I think, with those six initiatives that management has specifically called out, there are some really important themes. Some of this came up earlier in our discussion in terms of the backdrop of the sector, some of the competitive dynamics. For example, omnichannel is always a big thing that comes up when you talk about a business like this.

Kline: It's a significant challenge, though. If you look at J.C. Penney or Target, they're not shipping two-by-fours or ladders. So in some ways, you have to build a different kind of system. If you order from Lowe's as a contractor, you can get a delivery. And it's a truck, it's a dedicated Lowe's truck.

Shen: Job-site delivery, yeah.

Kline: Yeah. So, you have to figure out how to have the right quantities of stuff and how to incentivize that either they pick it up or that they deliver it, and to make these things efficient. You can't just use the post office or FedEx the way other companies can.

The other thing is, on the customer service side, they talked a lot about centralizing some of the non-customer-facing pieces of this. I went to Lowe's to get a quote on redoing a bathroom at our other house. It took the guy two hours to put in all the stuff, and I was sitting there, and it was very uncomfortable. Now, the person meets with you, figures out what you want, and then a centralized quoting office does the quote. That allows the person in the store to see more people.

Shen: Not spend two hours right there, worrying about it.

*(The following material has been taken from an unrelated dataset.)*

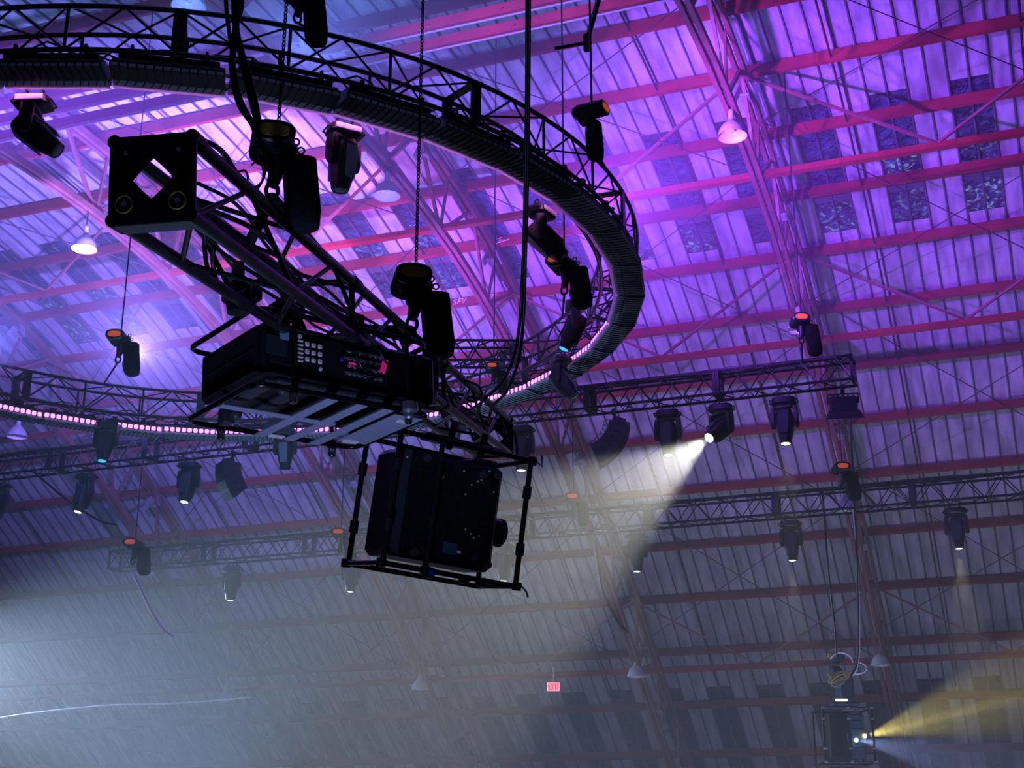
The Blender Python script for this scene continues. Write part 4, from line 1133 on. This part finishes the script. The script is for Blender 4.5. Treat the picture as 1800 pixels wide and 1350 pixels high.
spot('uplight_magenta', RP(105, 4.8, .75), V((-1.5, 2.5, 3.4)), 2100, (.95, .05, .75), 96, 1., .15)
spot('uplight_blue', RP(-45, 5.2, .8), el(-.1, .6, 60), 1900, (.14, .27, 1.), 150, .9, .15)
spot('uplight_blue', RP(160, 5.2, .8), el(-.7, .6, 48), 2600, (.18, .17, 1.), 150, .9, .15)
spot('fill_up_cyan', V((-10.1, 14.5, -1.3)), V((0, .1, 1)), 2600, (.22, .50, 1.), 70, .5, .3)  # unseen lamp below the ring, added to light its underside
# white beam
BD = camdir(-.70, -.42, -.52).normalized()
spot('beam_white', beam_o, BD, 6000, (1., .98, .84), 46, .55, .05)
# unseen lamps added to fill the haze
spot('fill_side', V((-27.8, 27.6, 5.0)), V((1, .02, -.30)), 20000, (.50, .68, 1.), 72, 1., .4)
aw = area('fill_low', V((-4, 26, -1.2)), V((.0, .62, .78)), 640, (.54, .53, 1.), 18, 4)
aw.data.spread = R_(150)
spot('fill_floor_blue', V((-3.2, 4.6, -1.4)), V((0, .45, 1)), 420, (.36, .44, 1.), 70, .6, .2)  # unseen lamp added to brighten the projector rails from below
# projector beams at lower right
spot('beam_yellow', lensY, camdir(.94, .30, -.05), 5000, (1., .82, .22), 40, .6, .03)
spot('beam_yellow_core', lensY, camdir(.955, .26, -.05), 20000, (1., .78, .15), 7, .8, .03)
spot('beam_blue', lensC, camdir(.97, -.20, -.05), 4000, (.35, .48, 1.), 34, .6, .03)
for (tr, u), e in (((1, 1375), 260), ((2, 411), 120), ((2, 1117), 380), ((2, 1387), 380), ((2, 1675), 800), ((1, 336), 60), ((1, 155), 60), ((2, 620), 60)):
    pp = headpos[(tr, u)]; spot('beam_warm', pp+V((0, -.1, -.44*BS-.52)), V((0, -.08, -1)), e, (1., .88, .6), 34, .8, .05)
w = bpy.data.worlds.new('hall'); C.world = w; w.use_nodes = True
w.node_tree.nodes['Background'].inputs[0].default_value = (.35, .38, .75, 1); w.node_tree.nodes['Background'].inputs[1].default_value = .02
C.view_settings.view_transform = 'Standard'; C.view_settings.look = 'None'; C.view_settings.exposure = 0; C.view_settings.gamma = 1; C.view_settings.use_curve_mapping = False
cy = C.cycles
cy.use_denoising = True; cy.max_bounces = 4; cy.use_adaptive_sampling = True; cy.adaptive_threshold = .05; cy.diffuse_bounces = 2; cy.glossy_bounces = 2; cy.transmission_bounces = 3; cy.volume_bounces = 0
cy.use_light_tree = True; cy.sample_clamp_indirect = 4
bpy.context.view_layer.update()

Kline: Right. I get my quote 45 minutes later in an email, the same way I do from this guy, but he doesn't have to do all the specs while I'm sitting there, while he's not helping other people. So it's that kind of smart back-end functionality --

Shen: More efficient, yeah.

Kline: Yeah. And they've really, for the first time in the past year -- and I said this a little bit before -- put a focus on the customer. If people are walking out -- if I need a sink, and I walk out, and I didn't buy a sink, I'm either leaving Lowe's and going to Home Depot, or I'm going to a local hardware store, or I'm going online. So you have to capture that customer. And sometimes, that's just putting a body in front of them. It's not easy, in Home Depot or Lowe's, to get a person to pay attention to you sometimes. They're really putting a renewed focus on that.